What the exercise asks » Quote verbatim everything from the line containing "seg=2).build('worktop', 'cherry_top', cnt, 30)" down to the line containing "1.136).build('return_panel', 'cherry', cnt)", with both of those lines included and no others.

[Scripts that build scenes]
□ □ □

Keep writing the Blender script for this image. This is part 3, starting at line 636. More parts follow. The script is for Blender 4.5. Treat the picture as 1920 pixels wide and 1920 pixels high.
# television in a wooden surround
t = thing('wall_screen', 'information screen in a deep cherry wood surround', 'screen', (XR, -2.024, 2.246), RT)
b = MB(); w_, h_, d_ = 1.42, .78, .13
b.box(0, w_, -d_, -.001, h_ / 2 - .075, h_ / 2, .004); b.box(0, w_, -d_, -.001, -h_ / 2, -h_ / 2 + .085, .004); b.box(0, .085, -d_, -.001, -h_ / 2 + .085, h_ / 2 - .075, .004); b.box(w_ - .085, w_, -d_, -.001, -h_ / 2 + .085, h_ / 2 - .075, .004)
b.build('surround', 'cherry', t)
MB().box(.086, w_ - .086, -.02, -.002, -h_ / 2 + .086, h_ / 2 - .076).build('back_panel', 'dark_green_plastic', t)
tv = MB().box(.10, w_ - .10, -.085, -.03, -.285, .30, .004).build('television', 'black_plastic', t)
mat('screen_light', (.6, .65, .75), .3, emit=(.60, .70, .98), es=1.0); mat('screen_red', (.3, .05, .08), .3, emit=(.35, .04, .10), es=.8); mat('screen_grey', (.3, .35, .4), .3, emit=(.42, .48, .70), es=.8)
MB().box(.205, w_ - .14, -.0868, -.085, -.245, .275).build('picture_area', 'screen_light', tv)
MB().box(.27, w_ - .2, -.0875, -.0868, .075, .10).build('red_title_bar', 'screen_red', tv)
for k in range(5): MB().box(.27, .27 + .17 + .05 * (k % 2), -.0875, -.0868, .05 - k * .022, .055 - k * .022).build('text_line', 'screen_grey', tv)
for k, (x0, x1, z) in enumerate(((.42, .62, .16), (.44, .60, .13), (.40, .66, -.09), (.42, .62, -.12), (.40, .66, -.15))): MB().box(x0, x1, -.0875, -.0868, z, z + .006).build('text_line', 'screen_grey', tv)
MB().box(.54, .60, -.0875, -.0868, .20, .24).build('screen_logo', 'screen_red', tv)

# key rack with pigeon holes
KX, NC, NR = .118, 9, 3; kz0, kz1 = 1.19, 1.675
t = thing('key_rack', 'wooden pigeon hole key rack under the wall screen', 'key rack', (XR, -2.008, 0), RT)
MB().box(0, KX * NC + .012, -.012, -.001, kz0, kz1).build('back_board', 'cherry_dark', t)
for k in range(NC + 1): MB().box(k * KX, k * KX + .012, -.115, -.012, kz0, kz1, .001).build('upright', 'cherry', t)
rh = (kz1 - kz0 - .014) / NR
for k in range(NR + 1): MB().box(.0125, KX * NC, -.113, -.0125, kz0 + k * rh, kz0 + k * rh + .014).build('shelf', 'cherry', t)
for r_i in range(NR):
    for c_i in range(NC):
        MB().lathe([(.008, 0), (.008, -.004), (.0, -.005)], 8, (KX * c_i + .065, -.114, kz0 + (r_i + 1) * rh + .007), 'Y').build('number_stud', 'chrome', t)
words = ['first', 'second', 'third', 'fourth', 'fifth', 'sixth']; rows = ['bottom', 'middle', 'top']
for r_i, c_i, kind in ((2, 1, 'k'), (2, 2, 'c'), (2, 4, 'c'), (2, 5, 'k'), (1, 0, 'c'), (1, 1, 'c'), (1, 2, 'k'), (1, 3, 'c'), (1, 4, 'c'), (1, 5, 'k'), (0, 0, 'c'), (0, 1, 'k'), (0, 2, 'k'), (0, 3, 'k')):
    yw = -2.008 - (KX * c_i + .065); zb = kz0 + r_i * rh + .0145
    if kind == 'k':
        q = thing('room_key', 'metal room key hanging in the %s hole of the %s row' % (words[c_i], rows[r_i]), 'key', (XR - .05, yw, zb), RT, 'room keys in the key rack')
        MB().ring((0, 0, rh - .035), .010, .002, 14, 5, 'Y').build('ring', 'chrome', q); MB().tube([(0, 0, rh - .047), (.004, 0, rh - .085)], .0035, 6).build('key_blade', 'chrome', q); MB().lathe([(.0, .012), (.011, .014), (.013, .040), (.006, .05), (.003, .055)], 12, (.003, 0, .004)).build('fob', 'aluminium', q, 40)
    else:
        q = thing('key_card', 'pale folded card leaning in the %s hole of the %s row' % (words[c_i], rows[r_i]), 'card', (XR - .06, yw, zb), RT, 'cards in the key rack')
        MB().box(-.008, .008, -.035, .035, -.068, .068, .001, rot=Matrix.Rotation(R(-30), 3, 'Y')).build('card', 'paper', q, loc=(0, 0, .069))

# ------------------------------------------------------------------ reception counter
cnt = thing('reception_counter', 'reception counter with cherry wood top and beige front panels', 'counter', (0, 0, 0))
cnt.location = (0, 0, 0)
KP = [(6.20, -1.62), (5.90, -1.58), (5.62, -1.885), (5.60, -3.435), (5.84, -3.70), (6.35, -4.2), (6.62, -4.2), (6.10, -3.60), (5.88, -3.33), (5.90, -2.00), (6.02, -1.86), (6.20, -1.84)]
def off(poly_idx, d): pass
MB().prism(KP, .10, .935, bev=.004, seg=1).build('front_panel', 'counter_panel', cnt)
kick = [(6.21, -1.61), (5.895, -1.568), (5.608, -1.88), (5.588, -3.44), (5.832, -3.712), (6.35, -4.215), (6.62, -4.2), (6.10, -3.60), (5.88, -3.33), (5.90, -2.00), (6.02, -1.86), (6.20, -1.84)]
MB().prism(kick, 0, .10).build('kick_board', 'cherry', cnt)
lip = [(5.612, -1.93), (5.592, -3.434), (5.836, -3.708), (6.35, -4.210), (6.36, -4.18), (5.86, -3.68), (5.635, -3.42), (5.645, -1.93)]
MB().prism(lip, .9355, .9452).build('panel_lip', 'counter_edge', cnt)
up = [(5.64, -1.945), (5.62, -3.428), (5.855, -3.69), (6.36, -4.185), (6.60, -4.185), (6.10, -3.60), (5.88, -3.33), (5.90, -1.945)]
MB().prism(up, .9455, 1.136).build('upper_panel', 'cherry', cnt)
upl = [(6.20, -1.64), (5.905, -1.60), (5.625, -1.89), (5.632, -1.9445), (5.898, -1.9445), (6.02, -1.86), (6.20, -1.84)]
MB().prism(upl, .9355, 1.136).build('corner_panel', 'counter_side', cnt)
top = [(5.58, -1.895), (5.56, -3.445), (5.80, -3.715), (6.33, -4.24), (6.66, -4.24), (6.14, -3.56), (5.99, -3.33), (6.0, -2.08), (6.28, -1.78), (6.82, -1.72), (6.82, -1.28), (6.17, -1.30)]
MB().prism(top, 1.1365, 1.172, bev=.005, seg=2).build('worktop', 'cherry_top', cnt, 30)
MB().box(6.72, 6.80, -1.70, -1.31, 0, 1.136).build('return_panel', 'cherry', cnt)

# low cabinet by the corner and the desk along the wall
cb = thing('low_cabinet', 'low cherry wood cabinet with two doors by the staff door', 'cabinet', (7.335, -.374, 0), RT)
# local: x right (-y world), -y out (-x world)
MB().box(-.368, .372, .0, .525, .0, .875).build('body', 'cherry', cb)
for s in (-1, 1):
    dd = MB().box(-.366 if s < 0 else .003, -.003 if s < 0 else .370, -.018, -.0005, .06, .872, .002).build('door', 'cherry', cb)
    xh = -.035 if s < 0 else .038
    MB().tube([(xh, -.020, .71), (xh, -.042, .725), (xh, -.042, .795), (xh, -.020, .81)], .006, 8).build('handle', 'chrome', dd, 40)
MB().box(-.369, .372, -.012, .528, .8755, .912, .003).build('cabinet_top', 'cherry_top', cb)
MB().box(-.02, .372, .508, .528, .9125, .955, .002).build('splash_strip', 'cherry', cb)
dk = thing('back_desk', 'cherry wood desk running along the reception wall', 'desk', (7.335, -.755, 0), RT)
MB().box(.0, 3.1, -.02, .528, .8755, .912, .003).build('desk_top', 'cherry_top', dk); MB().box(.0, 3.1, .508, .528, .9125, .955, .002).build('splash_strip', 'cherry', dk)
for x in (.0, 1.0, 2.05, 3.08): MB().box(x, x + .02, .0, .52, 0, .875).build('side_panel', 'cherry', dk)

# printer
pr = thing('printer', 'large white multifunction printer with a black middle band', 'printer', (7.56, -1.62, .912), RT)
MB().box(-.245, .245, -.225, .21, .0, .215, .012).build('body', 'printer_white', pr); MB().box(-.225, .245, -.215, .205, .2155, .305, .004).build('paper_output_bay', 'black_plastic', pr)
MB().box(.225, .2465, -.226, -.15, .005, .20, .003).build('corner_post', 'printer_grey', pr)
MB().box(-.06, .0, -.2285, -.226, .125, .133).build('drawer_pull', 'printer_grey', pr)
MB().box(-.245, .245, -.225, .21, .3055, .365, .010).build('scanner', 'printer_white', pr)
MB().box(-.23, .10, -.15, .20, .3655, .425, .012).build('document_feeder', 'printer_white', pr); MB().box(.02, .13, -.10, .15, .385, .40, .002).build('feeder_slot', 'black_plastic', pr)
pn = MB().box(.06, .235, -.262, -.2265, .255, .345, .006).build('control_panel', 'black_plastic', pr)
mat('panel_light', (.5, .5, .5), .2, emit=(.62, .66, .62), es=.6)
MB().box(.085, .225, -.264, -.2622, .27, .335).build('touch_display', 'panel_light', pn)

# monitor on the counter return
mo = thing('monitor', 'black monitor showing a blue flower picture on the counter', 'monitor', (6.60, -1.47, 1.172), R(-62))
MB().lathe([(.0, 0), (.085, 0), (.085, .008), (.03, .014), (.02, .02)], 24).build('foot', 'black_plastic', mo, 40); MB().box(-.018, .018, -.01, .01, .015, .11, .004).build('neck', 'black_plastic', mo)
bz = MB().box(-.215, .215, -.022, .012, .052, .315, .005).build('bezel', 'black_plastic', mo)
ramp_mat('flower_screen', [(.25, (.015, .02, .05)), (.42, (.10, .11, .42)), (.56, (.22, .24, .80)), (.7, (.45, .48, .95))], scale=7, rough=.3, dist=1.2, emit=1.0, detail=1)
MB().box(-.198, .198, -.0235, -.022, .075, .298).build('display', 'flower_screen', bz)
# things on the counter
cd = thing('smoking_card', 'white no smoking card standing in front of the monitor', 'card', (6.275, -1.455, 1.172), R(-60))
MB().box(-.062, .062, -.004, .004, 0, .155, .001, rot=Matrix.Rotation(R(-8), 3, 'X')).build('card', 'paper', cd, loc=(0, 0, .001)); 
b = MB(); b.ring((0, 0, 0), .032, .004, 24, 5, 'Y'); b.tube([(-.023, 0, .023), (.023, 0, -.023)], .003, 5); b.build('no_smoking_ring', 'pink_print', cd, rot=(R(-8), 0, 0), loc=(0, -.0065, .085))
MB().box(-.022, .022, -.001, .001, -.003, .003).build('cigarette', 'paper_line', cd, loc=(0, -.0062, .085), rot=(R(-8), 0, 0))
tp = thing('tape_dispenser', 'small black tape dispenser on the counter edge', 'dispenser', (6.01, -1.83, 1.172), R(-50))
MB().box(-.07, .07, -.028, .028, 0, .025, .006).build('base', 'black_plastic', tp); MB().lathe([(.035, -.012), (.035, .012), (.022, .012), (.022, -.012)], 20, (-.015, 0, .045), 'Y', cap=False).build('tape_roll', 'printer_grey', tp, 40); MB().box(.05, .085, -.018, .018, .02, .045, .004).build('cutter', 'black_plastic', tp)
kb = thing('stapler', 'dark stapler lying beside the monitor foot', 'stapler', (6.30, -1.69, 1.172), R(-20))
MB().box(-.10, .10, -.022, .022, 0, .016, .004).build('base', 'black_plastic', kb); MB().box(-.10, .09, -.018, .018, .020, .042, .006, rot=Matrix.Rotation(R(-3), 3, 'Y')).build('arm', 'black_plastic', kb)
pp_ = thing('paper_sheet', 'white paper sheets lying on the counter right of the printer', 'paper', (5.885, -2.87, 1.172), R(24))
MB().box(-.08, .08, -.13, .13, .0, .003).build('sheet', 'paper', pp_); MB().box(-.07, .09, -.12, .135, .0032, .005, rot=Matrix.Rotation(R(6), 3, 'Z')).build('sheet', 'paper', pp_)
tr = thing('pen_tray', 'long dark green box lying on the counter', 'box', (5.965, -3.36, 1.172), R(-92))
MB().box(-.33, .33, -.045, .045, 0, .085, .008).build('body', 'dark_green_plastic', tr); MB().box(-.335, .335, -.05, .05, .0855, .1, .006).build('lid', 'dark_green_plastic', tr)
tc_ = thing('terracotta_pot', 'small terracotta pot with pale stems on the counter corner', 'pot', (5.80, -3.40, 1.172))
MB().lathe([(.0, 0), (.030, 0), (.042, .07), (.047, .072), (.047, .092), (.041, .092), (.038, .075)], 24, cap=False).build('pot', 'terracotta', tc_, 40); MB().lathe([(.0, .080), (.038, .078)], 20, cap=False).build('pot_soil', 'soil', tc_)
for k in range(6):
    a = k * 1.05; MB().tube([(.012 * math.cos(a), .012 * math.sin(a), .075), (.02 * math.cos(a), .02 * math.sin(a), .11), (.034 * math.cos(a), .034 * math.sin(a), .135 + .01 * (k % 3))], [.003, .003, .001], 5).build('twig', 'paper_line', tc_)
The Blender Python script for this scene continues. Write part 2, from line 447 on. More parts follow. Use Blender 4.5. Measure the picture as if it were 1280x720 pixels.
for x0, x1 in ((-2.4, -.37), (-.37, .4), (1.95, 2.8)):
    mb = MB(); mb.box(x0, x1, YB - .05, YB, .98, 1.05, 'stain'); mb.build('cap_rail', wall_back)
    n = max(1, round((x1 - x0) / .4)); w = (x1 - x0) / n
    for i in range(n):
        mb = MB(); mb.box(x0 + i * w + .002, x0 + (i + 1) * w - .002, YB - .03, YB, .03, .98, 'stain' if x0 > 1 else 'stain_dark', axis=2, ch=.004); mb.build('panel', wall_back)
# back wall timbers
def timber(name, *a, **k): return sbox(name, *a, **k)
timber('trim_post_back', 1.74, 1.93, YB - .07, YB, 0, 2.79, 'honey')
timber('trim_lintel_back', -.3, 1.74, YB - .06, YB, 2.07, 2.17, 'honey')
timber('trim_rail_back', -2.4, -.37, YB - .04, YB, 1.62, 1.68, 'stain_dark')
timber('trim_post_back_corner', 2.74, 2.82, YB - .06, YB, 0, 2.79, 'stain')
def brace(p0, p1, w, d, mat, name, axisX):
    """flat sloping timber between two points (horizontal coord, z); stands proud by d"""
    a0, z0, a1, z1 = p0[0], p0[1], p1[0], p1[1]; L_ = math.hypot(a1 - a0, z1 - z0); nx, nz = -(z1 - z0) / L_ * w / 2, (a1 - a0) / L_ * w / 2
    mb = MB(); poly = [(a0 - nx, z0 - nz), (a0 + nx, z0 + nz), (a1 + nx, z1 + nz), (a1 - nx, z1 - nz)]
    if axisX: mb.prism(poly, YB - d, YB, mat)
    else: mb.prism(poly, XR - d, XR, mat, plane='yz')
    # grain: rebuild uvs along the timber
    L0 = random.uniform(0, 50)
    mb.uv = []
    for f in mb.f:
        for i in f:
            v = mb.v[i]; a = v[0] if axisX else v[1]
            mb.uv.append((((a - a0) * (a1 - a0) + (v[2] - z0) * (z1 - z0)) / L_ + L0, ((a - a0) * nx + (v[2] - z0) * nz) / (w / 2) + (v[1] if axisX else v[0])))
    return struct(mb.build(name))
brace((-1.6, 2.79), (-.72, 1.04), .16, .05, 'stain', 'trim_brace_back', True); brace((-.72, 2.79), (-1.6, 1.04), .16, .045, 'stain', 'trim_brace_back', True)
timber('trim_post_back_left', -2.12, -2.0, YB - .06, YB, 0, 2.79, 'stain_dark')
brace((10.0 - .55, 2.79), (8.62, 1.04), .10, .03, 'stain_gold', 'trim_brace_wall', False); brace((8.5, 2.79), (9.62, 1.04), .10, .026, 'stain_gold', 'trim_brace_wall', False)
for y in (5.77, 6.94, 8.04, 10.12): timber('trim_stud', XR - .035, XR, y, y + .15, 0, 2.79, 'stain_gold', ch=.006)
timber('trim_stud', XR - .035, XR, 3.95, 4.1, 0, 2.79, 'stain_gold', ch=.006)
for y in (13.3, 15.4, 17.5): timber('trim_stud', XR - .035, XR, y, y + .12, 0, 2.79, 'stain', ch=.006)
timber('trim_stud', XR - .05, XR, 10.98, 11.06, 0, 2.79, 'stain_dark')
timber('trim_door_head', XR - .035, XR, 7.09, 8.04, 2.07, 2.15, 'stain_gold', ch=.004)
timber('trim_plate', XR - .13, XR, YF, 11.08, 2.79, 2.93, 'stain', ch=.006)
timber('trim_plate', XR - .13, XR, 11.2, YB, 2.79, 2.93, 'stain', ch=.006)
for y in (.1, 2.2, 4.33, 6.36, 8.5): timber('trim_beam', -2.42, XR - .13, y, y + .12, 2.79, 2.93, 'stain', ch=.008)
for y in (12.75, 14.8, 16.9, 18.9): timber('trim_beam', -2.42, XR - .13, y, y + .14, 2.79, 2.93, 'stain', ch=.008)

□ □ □

The result »
MB().prism(top, 1.1365, 1.172, bev=.005, seg=2).build('worktop', 'cherry_top', cnt, 30)
MB().box(6.72, 6.80, -1.70, -1.31, 0, 1.136).build('return_panel', 'cherry', cnt)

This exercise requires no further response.